En flânant dans Salerne, je me suis laissé tenter par une visite au Musée archéologique provincial, qui n'attire que peu de touristes. Et ce me fut une découverte bien agréable, J'étais le seul visiteur à être venu tutoyer les vases antiques. Par ce jour pluvieux, c'est sans nul doute le dieu du soleil et de la poésie qui m'y avait attiré. Il se fit discret jusqu'au terme de ma visite. J'étais sur le point de quitter le musée, croyant avoir rassasié ma curiosité, quand le nom du dieu m'apparut en grands caractères au-dessus du linteau d'une porte que je passai aussitôt. Apollon m'attendait, ou du moins sa tête de bronze, de plus grande dimension qu'une tête humaine.

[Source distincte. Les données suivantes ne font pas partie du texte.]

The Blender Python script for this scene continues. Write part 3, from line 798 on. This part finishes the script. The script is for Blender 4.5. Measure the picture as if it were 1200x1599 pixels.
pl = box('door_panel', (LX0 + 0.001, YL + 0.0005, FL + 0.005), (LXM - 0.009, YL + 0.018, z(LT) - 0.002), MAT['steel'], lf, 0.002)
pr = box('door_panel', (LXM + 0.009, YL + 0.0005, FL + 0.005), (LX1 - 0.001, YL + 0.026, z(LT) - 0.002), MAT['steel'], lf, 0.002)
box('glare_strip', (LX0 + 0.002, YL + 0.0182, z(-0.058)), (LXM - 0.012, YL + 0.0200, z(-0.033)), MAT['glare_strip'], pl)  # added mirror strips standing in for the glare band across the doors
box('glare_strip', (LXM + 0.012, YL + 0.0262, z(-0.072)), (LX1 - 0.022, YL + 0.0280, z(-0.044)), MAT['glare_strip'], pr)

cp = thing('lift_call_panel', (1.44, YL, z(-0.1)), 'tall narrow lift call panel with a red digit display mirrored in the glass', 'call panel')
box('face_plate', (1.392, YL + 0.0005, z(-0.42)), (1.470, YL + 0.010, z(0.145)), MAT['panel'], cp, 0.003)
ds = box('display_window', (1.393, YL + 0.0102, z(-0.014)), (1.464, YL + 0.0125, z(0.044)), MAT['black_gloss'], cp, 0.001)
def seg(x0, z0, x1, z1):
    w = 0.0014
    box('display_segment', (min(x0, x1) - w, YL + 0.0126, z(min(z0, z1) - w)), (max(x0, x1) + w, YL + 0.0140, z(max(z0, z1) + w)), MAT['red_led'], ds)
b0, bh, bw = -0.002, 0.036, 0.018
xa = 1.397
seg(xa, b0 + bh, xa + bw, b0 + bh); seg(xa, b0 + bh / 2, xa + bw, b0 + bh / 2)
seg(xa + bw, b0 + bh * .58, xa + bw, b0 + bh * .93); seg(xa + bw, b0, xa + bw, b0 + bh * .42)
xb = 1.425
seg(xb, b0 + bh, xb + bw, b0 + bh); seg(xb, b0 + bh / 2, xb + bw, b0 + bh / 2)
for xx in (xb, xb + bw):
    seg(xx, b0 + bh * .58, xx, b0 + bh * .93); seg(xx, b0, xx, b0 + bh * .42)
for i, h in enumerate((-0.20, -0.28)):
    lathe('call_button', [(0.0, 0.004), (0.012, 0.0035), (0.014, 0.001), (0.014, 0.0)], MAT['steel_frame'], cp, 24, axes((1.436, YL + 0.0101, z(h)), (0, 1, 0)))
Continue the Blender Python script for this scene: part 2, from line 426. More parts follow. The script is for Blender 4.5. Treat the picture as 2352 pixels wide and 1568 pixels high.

Crédit photographique © Luc-Henri Roger
Le musée a pris soin de laisser présenter la découverte de la tête d'Apollon par l'un des meilleurs écrivains italiens, Giuseppe Ungaretti (1888-1970) qui en a donné le récit en prose poétique dans "La pêche miraculeuse", un texte daté de mai 1932. Le voici en version originale, suivi de sa traduction :
" È già quasi notte, e in fila tornano in porto i pescatori di alici. Raccogliendo le reti, una sera, a una maglia restò presa non la gola di un pesciolino, ma a un cernecchio, una testa d'Apollo.Fu allora alzata in palmo d'una mano rugosa e, tornata a dare vita alla luce, sanguinando per le vampe del tramonto al punto del collo dove la recisero - a quel pescatore parve il Battista.L'ho veduta al Museo di Salerno. e sarà prassitelica o ellenistica, poco importa; ma questo volto, che per più di duemila anni fu lavorato dal mare nel suo fondo, ha nella sua patina tutti i colori che oggi abbiamo visto, ha conchigliette negli orecchi e nelle narici: ha nel suo sorriso indulgente e fremente, non so quale canto di giovinezza risuscitata!Oh! tu sei la forza serena e la bellezza. Quale augurio non ci reca quest'immagine che, fra gli ulivi, è finalmente tornata fra noi. "
GIUSEPPE UNGARETTILa pesca miracolosa, 5 maggio 1932Da "Mezzogiorno" in: Il deserto e dopo: 1931-1946, Milano, 1961
" Il fait déjà presque nuit, et les pêcheurs d'anchois regagnent le port en file indienne. Un soir, alors qu'ils ramassaient leurs filets, une maille s'est prise non pas dans la gorge d'un petit poisson, mais dans une mèche de cheveux, qui orne la tête d'Apollon.Elle fut alors soulevée dans la paume d'une main ridée et, revenant donner vie à la lumière, saignant des flammes du coucher du soleil à la pointe du cou où on l'avait coupée — pour ce pêcheur, il ressemblait à Saint Jean Baptiste.Je l'ai vue au musée de Salerne. et qu'elle soit praxitélienne ou hellénistique, peu importe ; mais ce visage, dont la surface a été travaillée depuis plus de deux mille ans par la mer, a dans sa patine toutes les couleurs qu'on a vues aujourd'hui, elle a des petits coquillages dans les oreilles et dans les narines : elle a dans son sourire indulgent et frémissant je ne sais quelle chanson de la jeunesse ressuscitée !Oh! tu es la force et la beauté sereines. Quel espoir nous apporte cette image qui, parmi les oliviers, nous est enfin revenue. "
Voici enfin la description de la tête par les curateurs du musée, qui datent le bronze de l'époque hellénistique :
" Pêchée au large de la côte nord du golfe de Salerne en décembre 1930, on pensait alors que la tête supposée d'Apollon faisait partie de la cargaison d'un navire coulé accidentellement, alors qu'aujourd'hui on suppose qu'elle pourrait provenir de l'effondrement d'un bâtiment non identifié proche de la ligne côtière. Réalisée selon la technique de la cire perdue, elle a été fondue et assemblée en soudant le bonnet, placé au-dessus du bandeau, et les boucles au reste de la tête et du visage. Le visage est ovale, avec des traits doux, des yeux sans cils et une petite bouche fermée. Les cheveux, soigneusement rendus, sont longs et ondulés et sont maintenus ensemble par un bandeau qui les laisse tomber autour des épaules en petites mèches. Le cou et le reste du torse présentent une légère inclinaison vers la gauche, ce qui suggère que le corps aurait pu avoir du mouvement et du rythme. La coupe non symétrique des épaules suggère l'idée que la tête pourrait appartenir à une statue, hypothèse également renforcée par le manque de précision de la partie arrière, où se trouve une grosse bosse, probablement ce qui reste de l'attache d'un manteau. L'œuvre peut être attribuée aux ateliers du début de l'époque impériale, qui s'inspiraient de modèles de la statuaire grecque de l'époque hellénistique."